Maria Stuarda au Royal Opera House
En moins d’un mois, le Royal Opera House de Londres présente deux nouvelles productions qui n’avaient plus été à l’affiche de Covent Garden depuis quelques décennies. Après Manon Lescaut de Puccini , c’était le tour de Maria Stuarda de Donizetti, un opéra basé sur le drame de Schiller et qui n’avait eu droit qu'à cinq représentations en 1977, avec Joan Sutherland dans le rôle-titre.

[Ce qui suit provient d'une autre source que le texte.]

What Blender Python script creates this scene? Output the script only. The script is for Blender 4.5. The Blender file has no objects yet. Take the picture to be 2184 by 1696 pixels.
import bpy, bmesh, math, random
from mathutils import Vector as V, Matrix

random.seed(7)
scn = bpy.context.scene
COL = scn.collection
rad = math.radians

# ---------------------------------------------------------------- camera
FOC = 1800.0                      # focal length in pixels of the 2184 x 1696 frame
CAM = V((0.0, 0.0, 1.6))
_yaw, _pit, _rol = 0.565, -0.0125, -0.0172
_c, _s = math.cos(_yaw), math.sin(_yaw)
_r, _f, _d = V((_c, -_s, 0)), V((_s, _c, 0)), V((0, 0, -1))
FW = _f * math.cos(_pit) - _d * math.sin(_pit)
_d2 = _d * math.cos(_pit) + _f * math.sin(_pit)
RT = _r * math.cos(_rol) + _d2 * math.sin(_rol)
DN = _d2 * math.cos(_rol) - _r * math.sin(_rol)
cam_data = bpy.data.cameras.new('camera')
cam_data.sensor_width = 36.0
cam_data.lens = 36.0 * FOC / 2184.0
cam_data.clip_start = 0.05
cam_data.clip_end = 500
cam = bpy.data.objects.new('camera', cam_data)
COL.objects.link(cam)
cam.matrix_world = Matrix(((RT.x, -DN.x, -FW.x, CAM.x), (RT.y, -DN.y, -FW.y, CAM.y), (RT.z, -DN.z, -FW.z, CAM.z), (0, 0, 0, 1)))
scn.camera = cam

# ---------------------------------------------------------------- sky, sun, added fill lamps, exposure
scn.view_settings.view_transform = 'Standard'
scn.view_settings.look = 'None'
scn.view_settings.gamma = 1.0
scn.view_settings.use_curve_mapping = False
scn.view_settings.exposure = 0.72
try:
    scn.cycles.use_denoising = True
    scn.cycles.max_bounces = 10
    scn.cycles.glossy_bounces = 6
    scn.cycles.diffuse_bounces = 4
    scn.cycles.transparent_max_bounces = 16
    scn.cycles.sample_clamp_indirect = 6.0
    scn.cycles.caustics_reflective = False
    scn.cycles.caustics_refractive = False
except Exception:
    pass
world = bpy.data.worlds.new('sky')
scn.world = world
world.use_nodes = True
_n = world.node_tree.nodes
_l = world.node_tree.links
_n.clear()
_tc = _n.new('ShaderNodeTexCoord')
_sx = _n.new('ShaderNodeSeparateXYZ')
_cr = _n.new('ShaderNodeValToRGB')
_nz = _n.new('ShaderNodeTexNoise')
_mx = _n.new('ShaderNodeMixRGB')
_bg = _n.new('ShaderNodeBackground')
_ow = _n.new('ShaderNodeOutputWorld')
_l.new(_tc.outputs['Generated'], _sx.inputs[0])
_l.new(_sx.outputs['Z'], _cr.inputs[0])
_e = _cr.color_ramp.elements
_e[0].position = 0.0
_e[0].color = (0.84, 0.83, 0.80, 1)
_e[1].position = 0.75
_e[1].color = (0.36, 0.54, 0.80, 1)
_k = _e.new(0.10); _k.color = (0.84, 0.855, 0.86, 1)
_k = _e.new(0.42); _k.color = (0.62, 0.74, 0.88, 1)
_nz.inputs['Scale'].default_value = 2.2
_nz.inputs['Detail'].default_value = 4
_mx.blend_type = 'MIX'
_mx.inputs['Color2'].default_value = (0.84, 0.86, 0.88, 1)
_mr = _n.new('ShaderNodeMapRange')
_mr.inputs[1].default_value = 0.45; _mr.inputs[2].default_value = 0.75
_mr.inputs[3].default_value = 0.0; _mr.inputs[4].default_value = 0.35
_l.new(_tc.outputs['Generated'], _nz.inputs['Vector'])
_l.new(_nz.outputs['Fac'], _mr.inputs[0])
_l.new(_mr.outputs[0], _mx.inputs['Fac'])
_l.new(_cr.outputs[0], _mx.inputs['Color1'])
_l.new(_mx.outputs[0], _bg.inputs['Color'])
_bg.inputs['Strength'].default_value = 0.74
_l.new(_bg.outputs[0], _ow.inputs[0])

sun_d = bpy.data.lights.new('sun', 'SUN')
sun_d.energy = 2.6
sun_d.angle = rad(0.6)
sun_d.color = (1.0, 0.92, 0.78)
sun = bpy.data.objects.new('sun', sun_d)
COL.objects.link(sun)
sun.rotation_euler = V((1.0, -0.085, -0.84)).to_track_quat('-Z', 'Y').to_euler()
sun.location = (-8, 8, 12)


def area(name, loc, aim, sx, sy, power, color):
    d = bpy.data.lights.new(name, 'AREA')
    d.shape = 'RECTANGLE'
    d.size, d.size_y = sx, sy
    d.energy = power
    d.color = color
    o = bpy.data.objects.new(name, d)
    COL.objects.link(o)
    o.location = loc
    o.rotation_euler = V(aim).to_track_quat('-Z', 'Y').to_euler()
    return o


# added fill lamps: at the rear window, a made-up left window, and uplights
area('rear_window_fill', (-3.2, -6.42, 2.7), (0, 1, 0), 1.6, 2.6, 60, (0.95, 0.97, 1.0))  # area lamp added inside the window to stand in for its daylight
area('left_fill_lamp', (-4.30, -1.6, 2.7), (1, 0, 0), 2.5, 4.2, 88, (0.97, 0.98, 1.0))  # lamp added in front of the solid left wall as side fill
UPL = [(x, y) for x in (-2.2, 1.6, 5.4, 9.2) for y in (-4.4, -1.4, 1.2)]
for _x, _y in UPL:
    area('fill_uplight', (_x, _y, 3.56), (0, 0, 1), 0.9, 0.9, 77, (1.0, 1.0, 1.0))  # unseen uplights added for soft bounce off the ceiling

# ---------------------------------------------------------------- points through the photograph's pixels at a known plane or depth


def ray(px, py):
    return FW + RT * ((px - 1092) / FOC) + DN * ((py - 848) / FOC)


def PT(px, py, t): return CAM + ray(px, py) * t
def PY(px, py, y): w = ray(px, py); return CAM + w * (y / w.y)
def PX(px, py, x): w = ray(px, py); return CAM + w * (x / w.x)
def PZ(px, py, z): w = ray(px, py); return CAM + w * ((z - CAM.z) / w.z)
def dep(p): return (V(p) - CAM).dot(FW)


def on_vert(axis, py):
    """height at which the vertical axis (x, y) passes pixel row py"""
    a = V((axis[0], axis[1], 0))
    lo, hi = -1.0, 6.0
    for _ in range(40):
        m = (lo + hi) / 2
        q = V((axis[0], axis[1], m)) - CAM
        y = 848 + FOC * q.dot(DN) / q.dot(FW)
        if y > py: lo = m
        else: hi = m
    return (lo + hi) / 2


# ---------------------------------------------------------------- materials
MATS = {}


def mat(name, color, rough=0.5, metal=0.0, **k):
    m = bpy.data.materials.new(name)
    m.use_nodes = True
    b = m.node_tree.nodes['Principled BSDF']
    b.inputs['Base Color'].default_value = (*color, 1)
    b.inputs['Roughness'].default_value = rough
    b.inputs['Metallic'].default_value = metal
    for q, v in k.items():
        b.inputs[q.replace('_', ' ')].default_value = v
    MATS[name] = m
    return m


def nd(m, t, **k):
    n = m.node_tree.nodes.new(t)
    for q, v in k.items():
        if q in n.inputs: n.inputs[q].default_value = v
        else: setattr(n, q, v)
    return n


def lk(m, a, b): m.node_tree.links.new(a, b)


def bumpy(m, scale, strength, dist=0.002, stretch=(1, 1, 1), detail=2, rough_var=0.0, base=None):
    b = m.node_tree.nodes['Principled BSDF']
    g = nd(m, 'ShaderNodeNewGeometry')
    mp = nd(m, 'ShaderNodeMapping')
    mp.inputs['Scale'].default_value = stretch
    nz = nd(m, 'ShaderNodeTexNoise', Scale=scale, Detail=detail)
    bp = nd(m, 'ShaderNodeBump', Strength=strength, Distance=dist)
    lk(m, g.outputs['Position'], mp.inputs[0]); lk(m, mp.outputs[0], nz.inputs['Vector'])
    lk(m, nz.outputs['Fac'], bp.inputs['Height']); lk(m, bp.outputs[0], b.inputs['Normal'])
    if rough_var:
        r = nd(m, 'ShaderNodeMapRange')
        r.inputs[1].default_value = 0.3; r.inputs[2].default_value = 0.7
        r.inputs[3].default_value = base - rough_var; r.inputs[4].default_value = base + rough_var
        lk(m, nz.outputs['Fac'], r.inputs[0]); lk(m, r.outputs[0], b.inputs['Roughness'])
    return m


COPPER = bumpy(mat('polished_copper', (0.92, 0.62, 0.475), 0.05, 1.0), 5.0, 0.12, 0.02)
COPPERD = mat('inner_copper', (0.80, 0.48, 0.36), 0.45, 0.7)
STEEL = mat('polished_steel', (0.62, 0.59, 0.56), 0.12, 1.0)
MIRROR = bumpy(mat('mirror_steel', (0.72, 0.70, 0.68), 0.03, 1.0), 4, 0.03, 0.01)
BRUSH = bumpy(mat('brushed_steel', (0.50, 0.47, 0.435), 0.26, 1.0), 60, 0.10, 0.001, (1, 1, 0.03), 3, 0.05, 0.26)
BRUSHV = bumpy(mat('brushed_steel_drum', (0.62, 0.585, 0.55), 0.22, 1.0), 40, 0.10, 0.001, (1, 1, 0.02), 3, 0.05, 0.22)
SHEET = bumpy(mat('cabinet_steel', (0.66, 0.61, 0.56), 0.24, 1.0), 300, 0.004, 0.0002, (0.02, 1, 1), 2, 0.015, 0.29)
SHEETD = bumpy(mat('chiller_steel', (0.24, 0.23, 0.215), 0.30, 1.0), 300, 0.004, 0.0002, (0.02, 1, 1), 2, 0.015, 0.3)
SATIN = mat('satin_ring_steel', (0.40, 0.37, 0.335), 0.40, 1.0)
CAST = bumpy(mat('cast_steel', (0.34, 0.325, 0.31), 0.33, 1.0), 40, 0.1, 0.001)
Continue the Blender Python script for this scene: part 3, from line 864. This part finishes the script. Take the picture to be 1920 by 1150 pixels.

Cette fois, la merveilleuse Joyce DiDonato est l’atout majeur de le réalisation en coproduction avec le Liceu de Barcelona, l’Opéra National Polonais et le Théâtre des Champs Elysées de Paris. La mise en scène est confiée au duo belgo-français Moshe Leiser et Patrice Caurier dont on a récemment admiré la production de l’Otello de Rossini. Leur version de Maria Stuarda n’est pas la même réussite. Dans un décor neutre, ultra sobre, gris et triste (Christian Fenouillat) qui doit aussi bien suggérer le palais de Westminster que Fotheringay, jardin ou prison, Elisabeth et Mary évoluent dans des costumes historiques tandis que Leicester, Cecil, Talbot, Anna et les chœurs portent des vêtements contemporains. Sans doute pour accentuer le fait que pouvoir, désir et violence sont de tous les temps. Intention sans doute louable mais finalement très mal réalisée. Que penser d’Elisabeth dînant au champagne devant les cellules de la prison ? De la projection d'images où Maria évoque les heureux jours de liberté ? Une belle image pourtant : la chaîne humaine avec des bougies devant la prison où Maria attend son exécution. La direction d’acteur était plus convaincante et l’exécution musicale d’un niveau supérieur. Il y a surtout la présence lumineuse de Joyce DiDonato dans le rôle de Maria Stuarda qu’elle interprète avec une émouvante sincérité et beaucoup de noblesse. Et puis il y a sa voix de mezzo souple, opulente et puissante au beau timbre de soie, sa technique éblouissante, ses coloratures virtuoses, son legato d’or et son engagement dramatique. Une prestation à marquer d’une pierre blanche. Carmen Giannattasio n’a pas la même allure mais se défend plus que honorablement en Elisabeth, tout en se débattant avec son énorme crinoline (costumes d'Agostino Cavalca). Elle donne autorité au personnage et une voix de soprano expressive. Ismael Jordi campe un Leicester jeune et ardent et chante de son ténor clair et souple qui gagnerait à l'assortir d'un peu plus de velours. Matthew Rose donne noblesse et une belle voix de basse à Talbot. Jeremy Carpenter est un Cecil insidieux et Kathleen Wilkinson une Anna Kennedy honorable. Belle prestation des chœurs et de l’orchestre du Royal Opera sous la baguette attentive, dynamique, éloquente et souple de Bertrand de Billy qui soutient le drame d'une main ferme.